Die besten Filme, die sie nie sehen werden
Story:
Hollywood kreiert große Geschichten und Leinwandlegenden am Fließband. Stars werden geboren, Preise verliehen - es glitzert und glänzt, wohin das Auge blickt. Unzählige Filme flimmern über die Leinwände von Kinos, in aller Herren Länder. Doch nicht nur die fertigen Blockbuster, die die Zuschauer anziehen, große Kunst zeigen und für klingelnde Kassen sorgen, sind von Bedeutung. Auch die aus ganz unterschiedlichen Gründen zu irgendeinem Zeitpunkt ihrer Produktion verworfenen Filmprojekte verdienen Beachtung. "Die besten Filme, die sie nie sehen werden" widmet sich diesen unfertigen, verworfenen und vergessenen Kreationen, die zum Teil enormes Potenzial besaßen.
Meinung:
Das Buch "Die besten Filme, die sie nie sehen werden" des britischen Journalisten Simon Braund stellt in sechs Kapiteln Filmprojekte vor, die sich zwischen den 1920ern bis in die 2000er Jahre in irgendeiner Form in Produktion (dies können vom Drehbuchentwurf über Pläne von Autoren oder Filmemachern bis hin zu fertigen Sequenzen sein) befanden, es dann jedoch nicht zum fertigen Film und damit auf die große Leinwand schafften.
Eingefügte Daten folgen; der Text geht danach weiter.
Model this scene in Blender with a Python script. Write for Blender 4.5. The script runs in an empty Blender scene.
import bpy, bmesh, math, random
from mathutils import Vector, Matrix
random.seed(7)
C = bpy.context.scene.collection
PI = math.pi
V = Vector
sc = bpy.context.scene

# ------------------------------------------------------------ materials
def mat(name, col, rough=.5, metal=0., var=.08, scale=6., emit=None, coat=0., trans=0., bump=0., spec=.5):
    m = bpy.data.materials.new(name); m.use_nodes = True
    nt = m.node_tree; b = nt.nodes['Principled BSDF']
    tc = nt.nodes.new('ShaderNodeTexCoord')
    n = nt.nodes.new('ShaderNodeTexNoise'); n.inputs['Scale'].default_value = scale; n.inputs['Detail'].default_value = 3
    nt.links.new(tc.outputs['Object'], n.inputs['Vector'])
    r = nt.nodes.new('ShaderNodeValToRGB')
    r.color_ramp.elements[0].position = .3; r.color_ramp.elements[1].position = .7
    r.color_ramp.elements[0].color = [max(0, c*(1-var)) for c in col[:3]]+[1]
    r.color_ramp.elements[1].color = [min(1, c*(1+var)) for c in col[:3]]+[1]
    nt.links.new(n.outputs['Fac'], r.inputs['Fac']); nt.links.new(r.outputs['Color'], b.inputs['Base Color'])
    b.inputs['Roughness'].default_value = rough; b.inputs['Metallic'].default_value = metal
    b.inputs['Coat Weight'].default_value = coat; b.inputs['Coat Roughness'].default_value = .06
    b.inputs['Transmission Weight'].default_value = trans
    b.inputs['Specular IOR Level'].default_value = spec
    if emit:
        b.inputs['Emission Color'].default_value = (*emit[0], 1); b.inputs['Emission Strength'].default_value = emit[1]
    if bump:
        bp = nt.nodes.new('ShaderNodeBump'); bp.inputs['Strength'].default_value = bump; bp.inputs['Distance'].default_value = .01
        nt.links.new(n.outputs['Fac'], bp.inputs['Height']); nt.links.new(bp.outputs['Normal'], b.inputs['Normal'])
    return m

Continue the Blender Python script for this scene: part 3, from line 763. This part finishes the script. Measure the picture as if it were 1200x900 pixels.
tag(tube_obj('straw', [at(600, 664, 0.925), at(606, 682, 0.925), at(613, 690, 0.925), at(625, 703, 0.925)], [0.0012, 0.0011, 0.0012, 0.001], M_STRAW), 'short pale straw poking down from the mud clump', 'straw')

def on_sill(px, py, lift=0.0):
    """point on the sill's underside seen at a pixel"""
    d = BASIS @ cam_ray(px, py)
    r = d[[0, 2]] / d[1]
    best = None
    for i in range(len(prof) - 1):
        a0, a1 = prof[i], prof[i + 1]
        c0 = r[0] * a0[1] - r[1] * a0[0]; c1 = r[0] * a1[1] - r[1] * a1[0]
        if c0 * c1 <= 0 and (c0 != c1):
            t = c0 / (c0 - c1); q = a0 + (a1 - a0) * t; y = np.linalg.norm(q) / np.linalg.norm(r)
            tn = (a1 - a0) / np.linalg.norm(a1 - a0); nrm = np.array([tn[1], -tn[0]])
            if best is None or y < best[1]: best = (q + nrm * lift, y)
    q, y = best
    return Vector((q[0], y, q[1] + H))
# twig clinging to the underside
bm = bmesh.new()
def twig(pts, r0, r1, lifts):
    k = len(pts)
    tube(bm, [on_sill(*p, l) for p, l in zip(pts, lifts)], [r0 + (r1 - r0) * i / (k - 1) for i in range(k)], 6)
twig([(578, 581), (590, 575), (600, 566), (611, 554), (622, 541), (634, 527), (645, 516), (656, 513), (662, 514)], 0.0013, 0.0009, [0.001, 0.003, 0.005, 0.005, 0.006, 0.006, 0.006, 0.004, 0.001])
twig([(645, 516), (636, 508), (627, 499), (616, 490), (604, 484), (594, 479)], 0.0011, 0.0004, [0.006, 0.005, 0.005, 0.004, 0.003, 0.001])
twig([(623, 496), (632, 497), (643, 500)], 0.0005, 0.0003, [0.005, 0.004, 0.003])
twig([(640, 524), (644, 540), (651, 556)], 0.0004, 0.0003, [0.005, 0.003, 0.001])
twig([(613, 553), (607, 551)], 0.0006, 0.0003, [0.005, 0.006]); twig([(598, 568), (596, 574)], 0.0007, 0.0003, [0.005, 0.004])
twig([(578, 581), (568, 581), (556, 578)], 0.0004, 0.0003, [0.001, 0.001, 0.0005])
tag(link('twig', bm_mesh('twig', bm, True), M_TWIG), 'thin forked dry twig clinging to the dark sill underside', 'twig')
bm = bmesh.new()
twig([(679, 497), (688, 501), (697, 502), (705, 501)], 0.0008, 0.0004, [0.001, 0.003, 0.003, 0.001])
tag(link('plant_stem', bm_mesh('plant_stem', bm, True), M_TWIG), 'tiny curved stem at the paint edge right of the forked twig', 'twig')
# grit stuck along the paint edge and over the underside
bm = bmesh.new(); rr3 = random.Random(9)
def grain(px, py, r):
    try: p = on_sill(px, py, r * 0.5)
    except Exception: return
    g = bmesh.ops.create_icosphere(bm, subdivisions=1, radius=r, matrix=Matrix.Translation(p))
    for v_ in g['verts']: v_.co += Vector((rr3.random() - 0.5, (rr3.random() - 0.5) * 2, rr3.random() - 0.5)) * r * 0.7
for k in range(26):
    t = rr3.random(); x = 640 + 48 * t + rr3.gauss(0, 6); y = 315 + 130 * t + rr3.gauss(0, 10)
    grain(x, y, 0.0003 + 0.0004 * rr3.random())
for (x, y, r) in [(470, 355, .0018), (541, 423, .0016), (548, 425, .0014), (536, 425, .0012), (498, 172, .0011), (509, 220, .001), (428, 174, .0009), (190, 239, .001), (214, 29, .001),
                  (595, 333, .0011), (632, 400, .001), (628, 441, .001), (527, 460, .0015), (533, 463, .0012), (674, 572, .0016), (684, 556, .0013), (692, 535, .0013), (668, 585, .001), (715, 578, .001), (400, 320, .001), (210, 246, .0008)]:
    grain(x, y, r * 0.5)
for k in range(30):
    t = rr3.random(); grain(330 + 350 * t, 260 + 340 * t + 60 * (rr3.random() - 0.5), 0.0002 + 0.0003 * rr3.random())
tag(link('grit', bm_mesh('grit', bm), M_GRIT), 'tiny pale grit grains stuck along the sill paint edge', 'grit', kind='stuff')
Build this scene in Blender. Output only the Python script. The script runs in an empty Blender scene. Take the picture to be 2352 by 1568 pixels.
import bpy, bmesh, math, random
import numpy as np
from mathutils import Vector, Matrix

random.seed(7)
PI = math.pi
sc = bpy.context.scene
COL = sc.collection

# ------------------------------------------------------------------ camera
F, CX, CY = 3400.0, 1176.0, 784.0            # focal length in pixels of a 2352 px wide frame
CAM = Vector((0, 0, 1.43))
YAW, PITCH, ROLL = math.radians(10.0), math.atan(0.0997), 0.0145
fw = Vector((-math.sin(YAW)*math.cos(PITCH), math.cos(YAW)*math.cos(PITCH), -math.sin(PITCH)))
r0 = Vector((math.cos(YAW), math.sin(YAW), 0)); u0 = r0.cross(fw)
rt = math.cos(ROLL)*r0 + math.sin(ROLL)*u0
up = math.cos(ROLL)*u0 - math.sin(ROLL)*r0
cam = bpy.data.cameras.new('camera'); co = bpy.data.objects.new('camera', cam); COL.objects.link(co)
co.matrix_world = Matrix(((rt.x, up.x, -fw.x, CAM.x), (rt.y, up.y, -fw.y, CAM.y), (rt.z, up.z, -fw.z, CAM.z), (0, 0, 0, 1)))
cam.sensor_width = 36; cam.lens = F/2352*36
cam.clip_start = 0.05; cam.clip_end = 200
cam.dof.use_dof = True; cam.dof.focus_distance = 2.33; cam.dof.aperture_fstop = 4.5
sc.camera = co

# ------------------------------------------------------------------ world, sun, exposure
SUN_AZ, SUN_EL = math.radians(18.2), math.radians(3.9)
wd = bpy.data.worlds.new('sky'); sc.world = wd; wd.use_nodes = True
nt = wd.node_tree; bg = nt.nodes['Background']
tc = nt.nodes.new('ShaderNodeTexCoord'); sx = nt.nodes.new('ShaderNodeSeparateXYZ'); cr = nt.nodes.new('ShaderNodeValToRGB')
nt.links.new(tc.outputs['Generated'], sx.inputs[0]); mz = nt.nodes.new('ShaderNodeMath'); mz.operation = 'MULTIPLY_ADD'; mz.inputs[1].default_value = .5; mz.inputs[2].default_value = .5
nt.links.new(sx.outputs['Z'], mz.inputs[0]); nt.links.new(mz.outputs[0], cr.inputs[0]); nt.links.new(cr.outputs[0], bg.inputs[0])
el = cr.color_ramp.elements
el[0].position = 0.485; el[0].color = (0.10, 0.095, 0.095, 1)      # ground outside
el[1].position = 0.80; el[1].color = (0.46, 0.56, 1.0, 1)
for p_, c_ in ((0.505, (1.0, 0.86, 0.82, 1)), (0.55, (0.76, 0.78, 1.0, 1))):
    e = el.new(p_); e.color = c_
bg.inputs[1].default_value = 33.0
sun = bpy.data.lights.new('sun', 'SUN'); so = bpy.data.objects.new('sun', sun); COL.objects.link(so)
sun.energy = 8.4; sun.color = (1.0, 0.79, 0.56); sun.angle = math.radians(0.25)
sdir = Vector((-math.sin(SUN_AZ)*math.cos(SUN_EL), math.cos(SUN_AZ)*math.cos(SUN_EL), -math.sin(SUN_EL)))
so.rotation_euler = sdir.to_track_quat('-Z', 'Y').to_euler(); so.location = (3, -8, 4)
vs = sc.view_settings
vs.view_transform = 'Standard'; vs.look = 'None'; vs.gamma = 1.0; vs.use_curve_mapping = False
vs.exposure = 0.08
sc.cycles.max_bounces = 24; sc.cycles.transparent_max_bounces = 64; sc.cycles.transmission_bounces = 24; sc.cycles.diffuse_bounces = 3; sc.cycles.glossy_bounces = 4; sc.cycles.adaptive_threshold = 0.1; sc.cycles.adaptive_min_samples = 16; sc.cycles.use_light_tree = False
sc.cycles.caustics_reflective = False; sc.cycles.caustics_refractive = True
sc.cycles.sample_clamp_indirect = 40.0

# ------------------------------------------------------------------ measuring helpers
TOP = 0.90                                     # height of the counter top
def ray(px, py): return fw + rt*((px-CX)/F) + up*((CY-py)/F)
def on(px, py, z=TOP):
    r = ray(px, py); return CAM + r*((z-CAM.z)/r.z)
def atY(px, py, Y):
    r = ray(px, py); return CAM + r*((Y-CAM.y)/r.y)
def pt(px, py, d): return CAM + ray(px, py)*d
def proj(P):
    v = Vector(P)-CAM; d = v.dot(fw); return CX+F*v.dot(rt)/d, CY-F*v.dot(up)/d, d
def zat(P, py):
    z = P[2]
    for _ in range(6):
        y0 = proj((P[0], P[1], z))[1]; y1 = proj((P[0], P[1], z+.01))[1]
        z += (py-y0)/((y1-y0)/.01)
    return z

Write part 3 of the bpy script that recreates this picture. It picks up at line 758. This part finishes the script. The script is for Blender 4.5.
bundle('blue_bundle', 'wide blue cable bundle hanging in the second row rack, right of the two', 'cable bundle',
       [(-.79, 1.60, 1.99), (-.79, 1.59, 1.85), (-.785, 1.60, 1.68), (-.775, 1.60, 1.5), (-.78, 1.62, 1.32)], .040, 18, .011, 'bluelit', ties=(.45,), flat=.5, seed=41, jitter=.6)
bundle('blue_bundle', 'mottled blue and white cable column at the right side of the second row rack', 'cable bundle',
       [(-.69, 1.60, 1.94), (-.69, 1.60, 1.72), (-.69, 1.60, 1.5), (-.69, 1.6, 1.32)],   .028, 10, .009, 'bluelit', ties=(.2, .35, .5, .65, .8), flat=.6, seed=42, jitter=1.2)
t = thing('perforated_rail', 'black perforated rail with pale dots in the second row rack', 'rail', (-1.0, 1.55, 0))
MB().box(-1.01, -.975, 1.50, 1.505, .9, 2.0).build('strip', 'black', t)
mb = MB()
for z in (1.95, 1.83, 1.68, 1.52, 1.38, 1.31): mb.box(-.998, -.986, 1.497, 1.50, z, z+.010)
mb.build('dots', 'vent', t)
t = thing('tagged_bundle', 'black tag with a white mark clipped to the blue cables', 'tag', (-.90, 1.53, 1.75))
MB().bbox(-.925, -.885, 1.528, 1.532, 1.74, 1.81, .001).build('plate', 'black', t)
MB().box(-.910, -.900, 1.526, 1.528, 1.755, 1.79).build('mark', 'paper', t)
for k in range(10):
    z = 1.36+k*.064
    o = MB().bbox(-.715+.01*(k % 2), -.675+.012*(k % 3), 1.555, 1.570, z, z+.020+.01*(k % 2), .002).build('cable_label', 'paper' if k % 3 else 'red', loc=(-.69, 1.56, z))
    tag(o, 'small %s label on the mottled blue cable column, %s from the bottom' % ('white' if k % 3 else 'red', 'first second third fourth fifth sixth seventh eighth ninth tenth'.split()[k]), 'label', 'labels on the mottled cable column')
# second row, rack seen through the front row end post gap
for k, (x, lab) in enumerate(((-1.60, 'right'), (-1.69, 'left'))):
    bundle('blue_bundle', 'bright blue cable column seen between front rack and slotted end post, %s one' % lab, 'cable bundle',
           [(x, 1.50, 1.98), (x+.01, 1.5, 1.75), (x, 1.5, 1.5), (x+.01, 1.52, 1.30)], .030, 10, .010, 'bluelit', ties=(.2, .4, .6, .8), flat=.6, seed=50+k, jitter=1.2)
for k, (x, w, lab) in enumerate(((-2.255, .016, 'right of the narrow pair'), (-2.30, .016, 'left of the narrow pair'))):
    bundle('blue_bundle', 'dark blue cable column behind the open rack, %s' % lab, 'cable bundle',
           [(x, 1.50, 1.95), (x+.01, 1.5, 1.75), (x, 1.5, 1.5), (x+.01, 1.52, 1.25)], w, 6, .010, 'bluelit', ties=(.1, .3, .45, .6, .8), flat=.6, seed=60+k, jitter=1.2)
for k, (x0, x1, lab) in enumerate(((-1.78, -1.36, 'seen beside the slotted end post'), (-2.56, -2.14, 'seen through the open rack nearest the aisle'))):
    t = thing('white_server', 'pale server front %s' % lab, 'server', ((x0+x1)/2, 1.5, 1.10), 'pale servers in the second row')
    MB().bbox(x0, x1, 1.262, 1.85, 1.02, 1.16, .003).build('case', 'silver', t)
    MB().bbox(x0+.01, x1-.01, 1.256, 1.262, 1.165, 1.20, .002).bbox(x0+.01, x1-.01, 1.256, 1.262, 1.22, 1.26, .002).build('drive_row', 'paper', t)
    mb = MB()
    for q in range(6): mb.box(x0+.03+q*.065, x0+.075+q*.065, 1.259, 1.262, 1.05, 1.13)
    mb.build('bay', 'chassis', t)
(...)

Der Leser mag sich zunächst fragen, weshalb ein Buch über im Sande verlaufene Filmprojekte auf die Beine gestellt wird. Welche Bedeutung können solche Projekte für die Filmwelt haben, die schier unzählige Filme pro Jahr ins Rennen um die Gunst der Zuschauer schickt? In seinem Interesse am Thema weckenden Vorwort widmet sich der Autor genau dieser Fragestellung und macht schnell klar, wie viel Kreativität und Ideenreichtum im Sande verlaufen sind und weshalb kuriose Einfälle (teils zum Glück) verworfen wurden. Er erklärt die möglichen Auswirkungen der nicht-realisierten und mit in diesem Band besprochenen Projekte, setzt diese in Relation zu den tatsächlich erschienenen Filmen und leitet damit eine spannende, vielfältige und in vielerlei Hinsicht reizvolle, sowie lehrreiche Analyse, die zu diversen Planspielen führt. Die "Was-wäre-wenn-Komponente" wird den Leser über die gesamte Lektüre begleiten, denn alle in diesem Buch vorgestellten, nicht realisierten Filme werden vom Autor weitreichend betrachtet. Er beschreibt die Auswirkungen eines bestimmten Films für die Karriere eines Regisseurs, Darstellers oder Studios. Im gleichen Zug wird dargestellt, welche Filmereignisse vorher und nachher stattfanden bzw., mit welchen zu rechnen gewesen wäre oder was ein bestimmter Film für eine bestimmte Person bedeutet (hätte) und welche Folgen zu erwarten waren (oder gewesen wären). Da nicht selten die Filmgeschichte anders verlaufen wäre, sind diese Betrachtungen äußerst aufschlussreich und keinesfalls ausschließlich für Kinosüchtige interessant, erfahrens- und lesenswert, wobei ganz klar Cineasten primär angesprochen werden.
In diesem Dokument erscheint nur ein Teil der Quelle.